TRANSITIONS OF MICROSCOPIC WEAR MECHANISM FOR CR2O3 CERAMIC COATINGS DURING REPEATED SLIDING OBSERVED IN A SCANNING ELECTRON-MICROSCOPE TRIBOSYSTEM

The purpose of this investigation is to analyse microscopic wear modes and their transitions for Cr2O3 coatings in repeated sliding. For this purpose the wear processes during 100 sliding cycles were observed successively in a scanning electron microscope tribosystem. They were also compared with those of a metal, SUS304 stainless steel. The type of wear test was pin on disc. Cr2O3 coatings on SUS304 stainless steel were used for the disc specimens. The thickness of the coatings was 400-mu-m. The pin specimen was made of single-crystal diamond with a hemispherical tip of radius 30-mu-m.

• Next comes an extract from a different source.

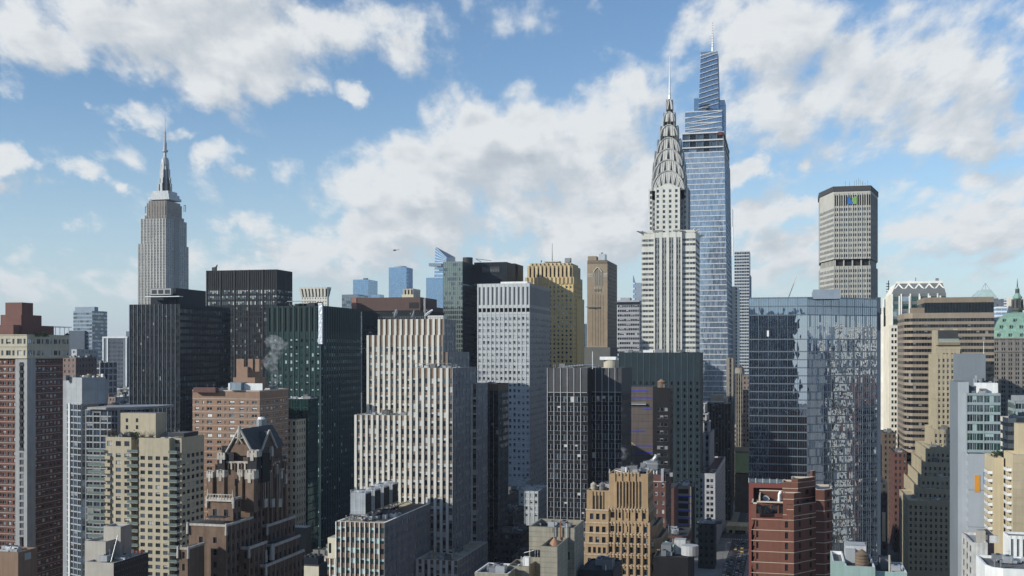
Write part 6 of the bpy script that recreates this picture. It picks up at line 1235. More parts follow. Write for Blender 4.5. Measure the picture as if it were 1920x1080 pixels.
# ---- brown wall with blue tapes under construction, and slim black tower with water tank
mat('unfin_wall', (0.10, 0.082, 0.075), streak=.2, mott=.25, scale=.2); mat('blue_tape', (0.02, 0.04, 0.40), rough=.5); mat('tan_patch', (0.5, 0.36, 0.22))
a = fL(1172, 1224, 1226, 530, 14); B = Bd('unfinished_building', 'unfinished brown blank wall crossed by blue waterproofing strips behind the black gridded tower', (a[0], a[2])); z_ = Zat(725, a[1], a[2]); B.mass(rect(*a), 0, z_, [ST([(3, 'a')], [(.12, 'l'), (3.2, 'a')], {('*', 'l'): (.05, 'metal_dark'), ('*', 'a'): (0, 'unfin_wall')}), None], plain='unfin_wall', roofm='roof_dark')
zA = lambda py: Zat(py, a[1], a[2])
for (l, r_, py) in ((1181, 1215, 733), (1181, 1224, 746), (1205, 1222, 767), (1184, 1209, 809), (1192, 1224, 836), (1192, 1224, 849)):
    q = B.new('blue_strip'); q.box(Xat(l, a[2]), Xat(r_, a[2]), a[2] - .12, a[2] - .02, zA(py + .9), zA(py - .9), 'blue_tape')
q = B.new('light_patch'); q.poly([(Xat(1182, a[2]), a[2] - .1, zA(828)), (Xat(1182, a[2]), a[2] - .1, zA(837)), (Xat(1192, a[2]), a[2] - .1, zA(836))], 'tan_patch')
q = B.new('scaffold_platform'); q.box(Xat(1180, a[2]), Xat(1212, a[2]), a[2] - 1.5, a[2] - .2, zA(759), zA(757), 'metal_light'); q.bar((Xat(1180, a[2]), a[2] - 1.4, zA(755)), (Xat(1212, a[2]), a[2] - 1.4, zA(754)), .08, 'metal_light')
a = fL(1224, 1256, 1268, 520, 14); B = Bd('slim_tower', 'slim black tower topped by a wooden water tank in front of the teal slab', (a[0], a[2])); z_ = Zat(727, a[1], a[2])
sSl = ST([(1.7, 'P'), (1.3, 'W'), (1.4, 'W'), (.35, 'P'), (1.4, 'W'), (.9, 'P')], [(1.9, 'S'), (1.7, 'W')], {('W', 'W'): (-.15, 'G'), ('*', '*'): (0, 'black_clad')}, win=WIN((('glass_black', 2), ('glass_dark', 3), ('glass_mid', 1)), blind=.45, blindm='blind_grey', frame='metal_grey', fw=.08), top=[(7.5, 'S')])
B.mass(rect(*a), 0, z_, [sSl, ST([(1.5, 'P'), (1.0, 'W')], [(2, 'S'), (1.6, 'W')], {('W', 'W'): (-.15, 'G'), ('*', '*'): (0, 'black_clad')}, win=wdk)], plain='black_clad', roofm='roof_dark', parapet=.8)
def watertank(X_, Y_, zb, r, h, label, m='wood', leg=1.6, cone='rust', group='rooftop water tanks'):
    rt = bpy.data.objects.new('water_tank', None); COL.objects.link(rt); rt.location = (X_, Y_, zb); tag(rt, label, 'water tank', group); o = tuple(rt.location)
    b_ = MB(); b_.cyl(X_, Y_, zb + leg, zb + leg + h, r, r * .97, m, 20)
    for i in range(5): b_.cyl(X_, Y_, zb + leg + h * (i + .5) / 5 - .04, zb + leg + h * (i + .5) / 5 + .04, r * 1.02, None, 'metal_dark', 20)
    bar_ = b_.build('barrel', rt, o); c_ = MB(); c_.cyl(X_, Y_, zb + leg + h, zb + leg + h + r * .75, r * 1.08, .08, cone, 20); c_.build('conical_lid', bar_, o)
    l_ = MB()
    for sx in (-1, 1):
        for sy in (-1, 1): l_.bar((X_ + sx * r * .65, Y_ + sy * r * .65, zb), (X_ + sx * r * .65, Y_ + sy * r * .65, zb + leg), .12, 'metal_dark', 5)
    l_.box(X_ - r, X_ + r, Y_ - r, Y_ + r, zb + leg - .15, zb + leg, 'metal_dark'); l_.build('stand', rt, o)
watertank((a[0] + a[1]) / 2 - .4, a[2] + 4, z_ - .8, 1.95, 2.6, 'wooden water tank with a tan conical lid on the slim black tower', leg=.8, cone='copper')
# ---- cluster behind the orange-brown tower: dark brick blocks with plant
mat('brick_maroon', (0.105, 0.05, 0.042), mott=.25, streak=.15); wm = WIN((('glass_dark', 2), ('glass_mid', 2), ('glass_pale', 1)), blind=.4, blindm='blind', frame='lintel', fw=.14)
a = fL(1185, 1248, 1262, 400, 20); B = Bd('brick_building', 'dark maroon brick building with grey rooftop ducts behind the orange-brown stepped tower', (a[0], a[2])); z_ = Zat(890, a[1], a[2])
B.mass(rect(*a), 0, z_, [ST([(.9, 'P'), (1.0, 'W'), (.5, 'P')], [(.1, 'B'), (1.2, 'S'), (1.5, 'W'), (.4, 'S')], {('*', 'B'): (.06, 'brick_maroon'), ('W', 'W'): (-.2, 'G'), ('*', '*'): (0, 'brick_maroon')}, win=wm, top=[(.3, 'B'), (1.5, 'S')])] * 2, plain='brick_maroon', roofm='roof_dark', parapet=.8)
q = B.new('stone_coping'); q.box(a[0], a[1], a[2] - .15, a[2], Zat(904, a[1], a[2]), Zat(902.5, a[1], a[2]), 'lintel'); q = B.new('white_flue'); X_ = a[1] - 1.2; q.box(X_ - .4, X_ + .5, a[2] - .5, a[2] + .3, Zat(904, a[1], a[2]), Zat(879, a[1], a[2]), 'metal_light')
q = B.new('curved_duct')
for i in range(8):
    t0, t1 = i / 8 * 1.5, (i + 1) / 8 * 1.5; q.bar((a[0] + 3 + 5 * math.sin(t0), a[2] + 9, z_ + 3 + 3.6 * (1 - math.cos(t0))), (a[0] + 3 + 5 * math.sin(t1), a[2] + 9, z_ + 3 + 3.6 * (1 - math.cos(t1))), .9, 'metal_grey', 8)
q.box(a[0] + 2, a[0] + 4, a[2] + 8, a[2] + 10, z_ - .5, z_ + 3.2, 'metal_grey'); q = B.new('air_unit'); q.box(a[1] - 7.5, a[1] - 3.5, a[2] + 5, a[2] + 9, z_ + 1.2, z_ + 4.2, 'metal_grey'); q.box(a[1] - 7.7, a[1] - 3.3, a[2] + 4.8, a[2] + 9.2, z_ + 3.1, z_ + 3.4, 'metal_light')
for i in range(4): q.cyl(a[1] - 7 + i * 1.2, a[2] + 3, z_ - .5, z_ + 1.1, .35, .3, 'metal_light', 8)
q = B.new('roof_clutter')
for i in range(26): xx = a[0] + random.random() * 15; yy = a[2] + 1 + random.random() * 15; q.box(xx, xx + random.uniform(.3, 1.6), yy, yy + 1, z_ - .8, z_ + random.uniform(-.2, 1.2), random.choice(['metal_grey', 'metal_dark', 'metal_dark', 'metal_light']))
a = fL(1240, 1278, 1300, 440, 18); B = Bd('brick_building', 'dark brick block set back right of the maroon one, lower and windowless', (a[0], a[2])); B.mass(rect(a[0], a[1] - 3, a[2], a[3]), 0, Zat(916, a[1], a[2]), ['brick_maroon', 'brick_maroon'], plain='brick_maroon', roofm='roof_dark', parapet=.6)
a = fL(1262, 1296, 1304, 470, 16); B = Bd('tape_wrapped_building', 'unfinished building bay with blue strips and open dark floors below the teal slab', (a[0], a[2])); z_ = Zat(912, a[1], a[2]); mat('tan_frame', (0.20, 0.17, 0.14)); sTf = ST([(1.2, 'P'), (5.2, 'W'), (1.2, 'P')], [(1.2, 'S'), (2.0, 'W')], {('W', 'W'): (-.6, 'shade_black'), ('*', '*'): (0, 'tan_frame')})
B.mass(rect(*a), 0, z_, [sTf, None], plain='black_clad', roofm='roof_dark', parapet=.5); q = B.new('rooftop_clutter')
for i in range(5): qq = B.new('blue_strip'); zz_ = Zat(931 + i * 13.5, a[1], a[2]); qq.box(a[0], a[1], a[2] - .1, a[2] - .02, zz_ - .2, zz_ + .2, 'blue_tape')
for i in range(14): xx = a[0] + random.random() * 8; q.box(xx, xx + .8, a[2] + 2 + i % 4, a[2] + 3 + i % 4, z_ - .4, z_ + random.uniform(.2, 1.4), random.choice(['metal_grey', 'white_paint', 'metal_dark']))
a = fL(1230, 1288, 1296, 380, 20); B = Bd('brick_building', 'low maroon brick building with paired windows between the orange-brown tower and the street', (a[0], a[2])); B.mass(rect(*a), 0, Zat(1006, a[1], a[2]), [punched(2.2, .9, 3.2, 1.5, 'brick_maroon', win=wm)] * 2, plain='brick_maroon', roofm='roof_dark', parapet=.8)
# plant yard at the foot
mat('hvac', (0.40, 0.41, 0.41), rough=.5, streak=.2)
a = fL(1225, 1290, 1306, 330, 20); B = Bd('plant_roof', 'low roof with a white cylindrical chiller and green pipe, right of the orange-brown tower', (a[0], a[2])); z_ = Zat(1046, a[1], a[2]); B.mass(rect(*a), 0, z_, [None] * 4, plain='black_clad', roofm='roof_dark', parapet=.4)
q = B.new('chiller'); X_, Y_ = atd(1295, 332); q.cyl(X_ - .5, Y_ + 3, z_, Zat(1038, X_, Y_) + 2, 2.6, 2.6, 'hvac', 16); q.box(X_ - 5.5, X_ - 2, Y_ + 5, Y_ + 9, z_, z_ + 4, 'hvac'); q.box(X_ - 9, X_ - 6, Y_ + 1, Y_ + 6, z_ - .3, z_ + 3, 'metal_grey')
q = B.new('long_pipe'); X2_, Y2_ = atd(1248, 345); X3_, Y3_ = atd(1288, 338); q.bar((X2_, Y2_, Zat(1017, X2_, Y2_)), (X3_, Y3_, Zat(1034, X3_, Y3_)), .5, 'verdigris', 8)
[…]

The sliding velocity was 400-mu-m s-1. The normal load was changed from 0.07 to 1.5 N. The following results were obtained. (1) The wear modes are classified into crack and powder formation, flake formation and ploughing and powder formation. These wear modes are mainly caused by surface crack propagation. (2) The wear modes change during repeated sliding as follows for loads from 0.2 to 1.5 N: crack and powder formation (low wear rate)-flake formation (high wear rate) --> ploughing and powder formation (negligible wear rate). When W = 0.07 N, the wear mode is ploughing and powder formation and there is no transition to other wear modes. (3) The condition for wear mode transition can be explained theoretically by using the parameter of severity of contact, S(c), and the friction coefficient-mu, where S(c) = P(max) (R(max))1/2/K(Ic).